INTRODUCTION
Since independence in 1965, Singapore has achieved a remarkable degree of economic development relying on its own distinctive policies and today boasts a national income that is second only to that of Japan in Asia (World Bank 1997, p. 21). Some 78 per cent of Singapore's total population of 3,865,000 are Chinese, but there are also important Malay and Indian minorities, each constituting a distinct ethnic community. Even among the Chinese majority, the English-educated elite and those who speak only Chinese form two different social strata. The island nation has avoided serious inter-ethnic or inter-class conflict, however, and Singaporeans have harnessed their collective energies to the task of achieving rapid economic progress.

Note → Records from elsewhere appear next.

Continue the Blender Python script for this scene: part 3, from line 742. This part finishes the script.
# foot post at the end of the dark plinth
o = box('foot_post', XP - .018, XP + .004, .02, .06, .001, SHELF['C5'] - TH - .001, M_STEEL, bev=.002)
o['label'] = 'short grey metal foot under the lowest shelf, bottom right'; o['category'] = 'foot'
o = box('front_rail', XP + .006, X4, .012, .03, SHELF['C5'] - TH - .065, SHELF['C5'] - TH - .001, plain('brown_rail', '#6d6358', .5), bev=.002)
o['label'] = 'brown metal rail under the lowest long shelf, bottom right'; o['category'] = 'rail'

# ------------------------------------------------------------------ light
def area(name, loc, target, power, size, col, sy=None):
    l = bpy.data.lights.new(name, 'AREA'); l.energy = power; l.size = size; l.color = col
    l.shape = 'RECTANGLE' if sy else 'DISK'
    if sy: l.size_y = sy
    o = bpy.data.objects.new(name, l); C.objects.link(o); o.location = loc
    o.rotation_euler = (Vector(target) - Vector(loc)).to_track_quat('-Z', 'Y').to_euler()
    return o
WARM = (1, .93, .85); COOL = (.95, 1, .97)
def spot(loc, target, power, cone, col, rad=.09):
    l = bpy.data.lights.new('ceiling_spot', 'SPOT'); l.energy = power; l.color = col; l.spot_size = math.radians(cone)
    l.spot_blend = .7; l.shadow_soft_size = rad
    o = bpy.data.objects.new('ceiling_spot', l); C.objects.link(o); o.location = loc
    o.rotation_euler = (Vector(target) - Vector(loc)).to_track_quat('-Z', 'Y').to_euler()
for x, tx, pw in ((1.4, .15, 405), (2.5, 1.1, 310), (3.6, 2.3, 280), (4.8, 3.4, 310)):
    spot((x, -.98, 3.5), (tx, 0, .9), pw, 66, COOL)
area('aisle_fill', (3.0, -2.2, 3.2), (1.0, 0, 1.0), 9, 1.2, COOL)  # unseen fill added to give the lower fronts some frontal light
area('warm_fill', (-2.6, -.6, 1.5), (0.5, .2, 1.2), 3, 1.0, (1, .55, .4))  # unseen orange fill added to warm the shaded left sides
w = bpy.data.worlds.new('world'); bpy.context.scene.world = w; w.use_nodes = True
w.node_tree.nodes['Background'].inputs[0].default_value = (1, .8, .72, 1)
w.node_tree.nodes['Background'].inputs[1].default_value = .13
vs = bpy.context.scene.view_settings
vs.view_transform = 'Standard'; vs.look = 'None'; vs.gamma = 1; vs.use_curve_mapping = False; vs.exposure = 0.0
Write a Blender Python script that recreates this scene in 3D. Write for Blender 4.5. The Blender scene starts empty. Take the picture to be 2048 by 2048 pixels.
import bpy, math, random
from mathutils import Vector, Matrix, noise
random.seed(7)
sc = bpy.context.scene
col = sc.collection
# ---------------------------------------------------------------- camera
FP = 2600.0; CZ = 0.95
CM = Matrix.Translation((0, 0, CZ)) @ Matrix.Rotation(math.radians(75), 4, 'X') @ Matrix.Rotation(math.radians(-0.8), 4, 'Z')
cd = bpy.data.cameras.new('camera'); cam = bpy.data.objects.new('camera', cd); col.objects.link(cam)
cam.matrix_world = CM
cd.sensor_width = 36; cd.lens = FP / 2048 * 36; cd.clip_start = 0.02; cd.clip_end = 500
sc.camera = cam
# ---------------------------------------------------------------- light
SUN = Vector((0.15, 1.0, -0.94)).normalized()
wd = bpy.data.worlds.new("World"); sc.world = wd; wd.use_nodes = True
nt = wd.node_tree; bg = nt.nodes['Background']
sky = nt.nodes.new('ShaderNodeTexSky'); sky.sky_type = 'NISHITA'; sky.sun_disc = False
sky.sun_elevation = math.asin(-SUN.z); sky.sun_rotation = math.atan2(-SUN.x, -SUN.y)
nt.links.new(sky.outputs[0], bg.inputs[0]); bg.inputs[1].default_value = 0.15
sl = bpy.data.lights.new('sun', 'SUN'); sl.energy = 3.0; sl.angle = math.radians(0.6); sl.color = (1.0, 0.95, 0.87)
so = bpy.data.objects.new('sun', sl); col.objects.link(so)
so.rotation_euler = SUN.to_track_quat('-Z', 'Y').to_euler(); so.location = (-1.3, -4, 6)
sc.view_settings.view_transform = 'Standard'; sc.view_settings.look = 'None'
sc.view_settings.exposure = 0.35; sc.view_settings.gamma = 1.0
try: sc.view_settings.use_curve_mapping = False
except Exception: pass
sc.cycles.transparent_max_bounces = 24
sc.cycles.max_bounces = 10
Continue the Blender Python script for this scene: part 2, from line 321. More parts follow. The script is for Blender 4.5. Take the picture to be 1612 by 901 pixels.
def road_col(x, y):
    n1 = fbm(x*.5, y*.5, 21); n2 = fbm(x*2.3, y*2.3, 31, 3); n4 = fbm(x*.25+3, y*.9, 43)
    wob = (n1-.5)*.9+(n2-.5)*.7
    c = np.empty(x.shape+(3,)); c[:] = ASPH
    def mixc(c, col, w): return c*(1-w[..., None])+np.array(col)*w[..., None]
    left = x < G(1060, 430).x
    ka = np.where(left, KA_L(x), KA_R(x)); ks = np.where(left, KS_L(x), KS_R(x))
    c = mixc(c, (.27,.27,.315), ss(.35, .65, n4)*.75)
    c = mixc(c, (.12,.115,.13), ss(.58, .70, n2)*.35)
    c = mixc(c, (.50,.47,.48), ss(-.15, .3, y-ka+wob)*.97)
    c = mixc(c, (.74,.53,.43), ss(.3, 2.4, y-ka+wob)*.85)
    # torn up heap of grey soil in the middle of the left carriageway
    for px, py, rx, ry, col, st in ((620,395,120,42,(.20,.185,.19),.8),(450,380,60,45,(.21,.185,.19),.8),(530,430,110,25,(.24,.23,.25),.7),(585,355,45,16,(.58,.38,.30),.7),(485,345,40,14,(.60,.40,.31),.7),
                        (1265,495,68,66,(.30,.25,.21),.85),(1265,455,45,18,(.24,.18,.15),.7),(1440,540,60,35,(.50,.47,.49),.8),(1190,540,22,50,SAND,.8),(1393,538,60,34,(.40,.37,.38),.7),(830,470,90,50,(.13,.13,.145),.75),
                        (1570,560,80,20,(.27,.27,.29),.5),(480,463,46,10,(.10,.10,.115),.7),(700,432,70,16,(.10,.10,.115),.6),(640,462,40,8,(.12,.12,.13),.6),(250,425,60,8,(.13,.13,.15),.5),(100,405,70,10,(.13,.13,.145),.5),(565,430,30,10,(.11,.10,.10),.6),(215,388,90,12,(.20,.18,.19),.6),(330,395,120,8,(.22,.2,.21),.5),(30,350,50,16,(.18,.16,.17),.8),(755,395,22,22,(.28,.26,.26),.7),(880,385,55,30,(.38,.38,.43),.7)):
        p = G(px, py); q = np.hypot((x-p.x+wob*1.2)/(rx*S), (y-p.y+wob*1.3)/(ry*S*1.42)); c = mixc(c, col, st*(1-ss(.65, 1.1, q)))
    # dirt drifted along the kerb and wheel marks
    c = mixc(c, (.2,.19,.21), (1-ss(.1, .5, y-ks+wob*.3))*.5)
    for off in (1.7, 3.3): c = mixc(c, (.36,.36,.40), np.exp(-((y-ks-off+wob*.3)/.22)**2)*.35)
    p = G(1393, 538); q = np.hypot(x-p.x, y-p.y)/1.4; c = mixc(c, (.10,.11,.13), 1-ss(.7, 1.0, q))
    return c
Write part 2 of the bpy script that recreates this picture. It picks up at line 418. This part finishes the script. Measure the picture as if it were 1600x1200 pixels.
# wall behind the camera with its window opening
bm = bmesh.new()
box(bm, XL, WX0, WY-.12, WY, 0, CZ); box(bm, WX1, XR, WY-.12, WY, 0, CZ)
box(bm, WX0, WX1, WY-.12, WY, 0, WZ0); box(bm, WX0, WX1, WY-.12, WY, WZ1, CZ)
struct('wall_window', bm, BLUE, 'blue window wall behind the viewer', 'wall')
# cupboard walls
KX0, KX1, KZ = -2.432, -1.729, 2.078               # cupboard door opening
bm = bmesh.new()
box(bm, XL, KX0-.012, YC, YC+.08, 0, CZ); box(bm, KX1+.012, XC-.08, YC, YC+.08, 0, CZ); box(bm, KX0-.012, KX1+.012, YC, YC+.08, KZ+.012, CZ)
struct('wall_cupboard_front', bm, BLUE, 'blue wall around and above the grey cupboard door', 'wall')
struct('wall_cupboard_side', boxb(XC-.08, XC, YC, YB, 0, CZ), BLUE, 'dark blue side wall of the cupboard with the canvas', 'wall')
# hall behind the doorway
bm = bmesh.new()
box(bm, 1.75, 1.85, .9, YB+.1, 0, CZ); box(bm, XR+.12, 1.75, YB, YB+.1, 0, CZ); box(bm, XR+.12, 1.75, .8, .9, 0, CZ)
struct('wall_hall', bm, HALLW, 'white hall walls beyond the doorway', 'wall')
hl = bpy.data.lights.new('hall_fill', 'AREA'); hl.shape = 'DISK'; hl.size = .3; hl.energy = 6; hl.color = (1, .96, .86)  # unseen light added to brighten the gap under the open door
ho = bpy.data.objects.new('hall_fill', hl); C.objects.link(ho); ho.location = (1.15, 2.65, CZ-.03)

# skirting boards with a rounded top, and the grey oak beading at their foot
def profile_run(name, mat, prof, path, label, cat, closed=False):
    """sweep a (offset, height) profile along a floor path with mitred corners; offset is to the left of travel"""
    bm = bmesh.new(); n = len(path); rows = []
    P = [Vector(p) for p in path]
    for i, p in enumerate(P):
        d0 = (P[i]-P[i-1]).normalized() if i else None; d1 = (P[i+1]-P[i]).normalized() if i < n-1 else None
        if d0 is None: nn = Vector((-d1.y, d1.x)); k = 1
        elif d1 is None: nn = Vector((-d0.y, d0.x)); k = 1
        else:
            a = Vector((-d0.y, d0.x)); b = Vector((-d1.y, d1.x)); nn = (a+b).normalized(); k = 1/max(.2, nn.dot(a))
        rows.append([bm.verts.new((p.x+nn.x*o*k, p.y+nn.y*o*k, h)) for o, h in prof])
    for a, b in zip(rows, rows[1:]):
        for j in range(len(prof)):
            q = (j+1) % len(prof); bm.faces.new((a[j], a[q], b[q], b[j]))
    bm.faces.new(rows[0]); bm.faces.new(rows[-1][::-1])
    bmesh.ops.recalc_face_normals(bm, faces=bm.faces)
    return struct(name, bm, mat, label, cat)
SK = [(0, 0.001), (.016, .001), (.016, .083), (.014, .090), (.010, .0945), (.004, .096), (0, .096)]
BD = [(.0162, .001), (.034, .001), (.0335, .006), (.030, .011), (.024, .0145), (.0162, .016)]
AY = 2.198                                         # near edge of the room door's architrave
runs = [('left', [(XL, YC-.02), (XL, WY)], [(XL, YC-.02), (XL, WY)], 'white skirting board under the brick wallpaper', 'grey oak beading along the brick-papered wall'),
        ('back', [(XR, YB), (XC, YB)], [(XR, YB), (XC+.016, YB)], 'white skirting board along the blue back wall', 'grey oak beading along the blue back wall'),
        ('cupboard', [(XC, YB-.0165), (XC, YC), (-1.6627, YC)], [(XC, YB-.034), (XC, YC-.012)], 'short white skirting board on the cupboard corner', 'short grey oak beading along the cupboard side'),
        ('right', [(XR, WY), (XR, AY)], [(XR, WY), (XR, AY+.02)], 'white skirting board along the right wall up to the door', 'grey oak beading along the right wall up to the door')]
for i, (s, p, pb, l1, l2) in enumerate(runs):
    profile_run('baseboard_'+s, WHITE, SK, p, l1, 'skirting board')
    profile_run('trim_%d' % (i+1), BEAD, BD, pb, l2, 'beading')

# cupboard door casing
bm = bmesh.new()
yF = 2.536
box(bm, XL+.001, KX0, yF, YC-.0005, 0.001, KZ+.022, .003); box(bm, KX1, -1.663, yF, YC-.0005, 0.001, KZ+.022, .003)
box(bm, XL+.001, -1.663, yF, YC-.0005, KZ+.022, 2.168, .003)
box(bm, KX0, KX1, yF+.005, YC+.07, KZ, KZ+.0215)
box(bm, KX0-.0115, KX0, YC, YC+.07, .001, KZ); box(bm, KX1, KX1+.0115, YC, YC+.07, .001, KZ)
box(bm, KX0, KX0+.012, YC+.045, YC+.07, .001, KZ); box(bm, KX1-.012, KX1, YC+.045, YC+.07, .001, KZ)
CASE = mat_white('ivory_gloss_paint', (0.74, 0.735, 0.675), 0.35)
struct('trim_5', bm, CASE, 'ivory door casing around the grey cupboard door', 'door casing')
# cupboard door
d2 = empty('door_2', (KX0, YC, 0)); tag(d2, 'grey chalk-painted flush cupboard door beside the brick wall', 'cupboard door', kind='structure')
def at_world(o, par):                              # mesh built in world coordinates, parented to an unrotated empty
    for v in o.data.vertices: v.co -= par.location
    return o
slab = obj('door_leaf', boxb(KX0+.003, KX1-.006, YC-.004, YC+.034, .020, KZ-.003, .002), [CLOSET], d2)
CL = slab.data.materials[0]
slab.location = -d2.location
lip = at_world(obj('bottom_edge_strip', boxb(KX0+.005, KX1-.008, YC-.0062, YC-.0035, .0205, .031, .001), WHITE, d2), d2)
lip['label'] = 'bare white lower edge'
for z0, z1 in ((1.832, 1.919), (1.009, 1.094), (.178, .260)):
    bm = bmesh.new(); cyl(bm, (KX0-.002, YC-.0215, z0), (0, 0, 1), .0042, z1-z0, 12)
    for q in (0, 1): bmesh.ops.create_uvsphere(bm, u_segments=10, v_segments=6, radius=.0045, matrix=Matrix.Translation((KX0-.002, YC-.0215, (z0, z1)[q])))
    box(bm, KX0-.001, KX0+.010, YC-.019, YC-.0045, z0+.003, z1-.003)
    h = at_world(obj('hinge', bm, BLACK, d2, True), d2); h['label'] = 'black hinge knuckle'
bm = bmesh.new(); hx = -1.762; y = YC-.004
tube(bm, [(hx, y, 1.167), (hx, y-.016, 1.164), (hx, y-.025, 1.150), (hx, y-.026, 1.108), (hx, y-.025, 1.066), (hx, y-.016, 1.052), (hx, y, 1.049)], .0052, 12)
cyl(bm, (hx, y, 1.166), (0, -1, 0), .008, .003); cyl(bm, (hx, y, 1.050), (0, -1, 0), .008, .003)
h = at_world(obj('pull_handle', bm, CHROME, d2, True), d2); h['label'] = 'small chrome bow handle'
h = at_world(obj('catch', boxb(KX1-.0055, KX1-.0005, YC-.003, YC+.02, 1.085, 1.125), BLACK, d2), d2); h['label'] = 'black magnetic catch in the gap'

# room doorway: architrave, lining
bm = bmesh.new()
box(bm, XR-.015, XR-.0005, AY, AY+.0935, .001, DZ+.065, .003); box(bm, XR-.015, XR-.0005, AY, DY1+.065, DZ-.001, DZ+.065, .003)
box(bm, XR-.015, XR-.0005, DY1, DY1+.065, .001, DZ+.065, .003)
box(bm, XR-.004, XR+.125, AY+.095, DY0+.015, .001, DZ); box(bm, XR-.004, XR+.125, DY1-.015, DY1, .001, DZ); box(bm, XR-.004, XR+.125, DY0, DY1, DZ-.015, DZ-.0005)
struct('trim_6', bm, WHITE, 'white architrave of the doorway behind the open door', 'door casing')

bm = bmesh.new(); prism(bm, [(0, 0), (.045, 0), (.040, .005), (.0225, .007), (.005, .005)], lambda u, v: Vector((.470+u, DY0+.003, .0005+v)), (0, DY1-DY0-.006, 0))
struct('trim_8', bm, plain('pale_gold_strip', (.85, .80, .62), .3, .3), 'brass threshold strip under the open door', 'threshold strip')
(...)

This developmental state has been run by the one-party rule of the People's Action Party (PAP). The government has kept Singaporeans in line by severely limiting their freedom of expression and imposing harsh controls in other areas of social life, but at the same time it has managed to distribute the country's wealth through a wide range of social services in such areas as health, welfare, and education. For this reason, Singapore's non-governmental organization (NGO) sector has generally been regarded domestically and internationally as underdeveloped and anemic. Since the 1990s, however, slowly but surely, new types of NGOs have appeared in the field of social advocacy, utilizing as their byword civil society.
This chapter seeks to explain the peculiarities of and subsequent changes in NGO behaviour in Singapore by examining the evolution of the statedirected distribution of resources and the mechanism of national social control since the country's independence.
STATE MANAGEMENT AND THE DEVELOPMENT OF NGOs
In Singapore organizations falling into the six categories defined in chapter one of this volume (non-governmental, non-profit-making, voluntary, of a solid and continuing form, altruistic, and philanthropic) are generally called NGOs, but so are self-help groups, clubs, and associations that benefit only specific groups. Singapore's corporate registration laws place all of these in the same category and call them NGOs, even self-help groups.